I read a master thesis on a topic I'm interested too. This work concern the solution of the displacement equation of motion for a homogeneous, elastic, isotropic material:
$$\rho \ddot{\mathbf{u}} - \mathbf{F} = \mu \nabla^2 \mathbf{u} + (\lambda + \mu) \mathrm{grad} \; \mathrm{div} \; \mathbf{u}$$
where $\mathrm{u}$ is the displacement vector, $\lambda$ and $\mu$ are the Lamé constants (knowns with some uncertainty), and $\mathbf{F}$ an external force per unit volume (known exactly), and particularly it's steady state variant, the so called Navier-Cauchy equation.
To be more precise, the domain is not infinite and homogeneus: it's a disk with few different regions and the Lamé constants are separately constants over each sub-region; over one of these sub-region $\mu$ become very very small.
The author of the thesis uses a finite difference spatial discretization with polar coordinates and compute the coefficient matrix and the data vector of the linear system to be solved.

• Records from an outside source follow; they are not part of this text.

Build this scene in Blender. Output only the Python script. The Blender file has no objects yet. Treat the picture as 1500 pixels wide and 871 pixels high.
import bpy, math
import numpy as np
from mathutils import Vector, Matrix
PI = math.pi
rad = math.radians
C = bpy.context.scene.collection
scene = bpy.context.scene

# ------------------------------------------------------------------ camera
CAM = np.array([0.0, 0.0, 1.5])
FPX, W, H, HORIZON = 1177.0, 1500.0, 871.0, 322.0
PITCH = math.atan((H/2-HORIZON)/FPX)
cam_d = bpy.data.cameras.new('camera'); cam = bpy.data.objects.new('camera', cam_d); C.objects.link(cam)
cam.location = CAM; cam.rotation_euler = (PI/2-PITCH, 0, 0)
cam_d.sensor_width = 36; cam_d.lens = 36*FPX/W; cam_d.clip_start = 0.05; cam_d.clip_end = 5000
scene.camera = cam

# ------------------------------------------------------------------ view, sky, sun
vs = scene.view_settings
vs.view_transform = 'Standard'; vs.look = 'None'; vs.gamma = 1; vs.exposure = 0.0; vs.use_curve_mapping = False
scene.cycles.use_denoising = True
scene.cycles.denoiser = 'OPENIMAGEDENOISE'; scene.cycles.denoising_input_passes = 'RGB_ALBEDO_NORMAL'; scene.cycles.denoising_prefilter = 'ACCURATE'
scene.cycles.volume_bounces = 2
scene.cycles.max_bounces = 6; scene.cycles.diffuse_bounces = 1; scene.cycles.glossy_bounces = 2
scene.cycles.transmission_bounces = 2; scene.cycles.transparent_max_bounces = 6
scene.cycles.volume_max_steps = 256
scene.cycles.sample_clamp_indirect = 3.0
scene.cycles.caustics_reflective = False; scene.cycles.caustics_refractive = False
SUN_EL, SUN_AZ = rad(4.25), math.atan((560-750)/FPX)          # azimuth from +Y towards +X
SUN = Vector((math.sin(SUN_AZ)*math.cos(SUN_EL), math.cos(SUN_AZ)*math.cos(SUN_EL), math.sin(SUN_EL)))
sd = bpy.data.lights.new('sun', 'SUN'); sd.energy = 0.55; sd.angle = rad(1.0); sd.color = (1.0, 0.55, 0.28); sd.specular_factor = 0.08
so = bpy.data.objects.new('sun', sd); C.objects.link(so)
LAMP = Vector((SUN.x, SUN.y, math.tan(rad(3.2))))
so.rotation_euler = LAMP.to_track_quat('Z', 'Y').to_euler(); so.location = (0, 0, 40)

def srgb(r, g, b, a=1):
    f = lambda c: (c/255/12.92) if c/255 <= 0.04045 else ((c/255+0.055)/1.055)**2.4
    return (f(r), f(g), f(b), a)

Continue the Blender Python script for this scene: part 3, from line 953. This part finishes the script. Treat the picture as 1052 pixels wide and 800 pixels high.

The author notice the system is vary badly conditioned and, analyzing the singular value decomposition of this matrix, by some features of the singular values spectrum, apparently conclude it's (or behave as) a discrete ill-posed problem, coming from the discretization of a continuous inverse ill-posed problem. So the author apply a Tickhonov regularization to get an apparently meaningful solution.
Reading that Navier-Cauchy equation can be ill-posed or that is an inverse problem surprised me a bit.
What I know about the well posedness of elasticity problem:
- under the hypothesis of "small displacements", and if the elastic tensor is such that the deformation energy is positive-definite, the solution of the elastic problem, if exists, is unique (Kirchhoff theorem);
- the existence of a solution "is more complex to prove but has been proved in several scenarios useful for applications".
I don't know nothing about the third requirement for well-posedness in the Hadamard sense, i.e. if the solution is continuously dependent on data.
Neglecting now this thesis, at this point I think I need to know something more about the well posedness of the linear eleasticity problem and the Navier-Cauchy equation.
What is a good, authoritative, reference about the well posedness of elasticity problem (not too advanced please)?
Are the Navier-Cauchy equation well-posed? Are there cases where the problem can become ill-posed? How the well posedness is affected by the fact that Lamé constants are non-uniform, possibly near to zero, and/or not continuous?
In the case the problem prove to be well-posed, but the linear still system ill-conditioned, what is a good way to handle this specific bad conditioning? A preconditioner for example? What a good one?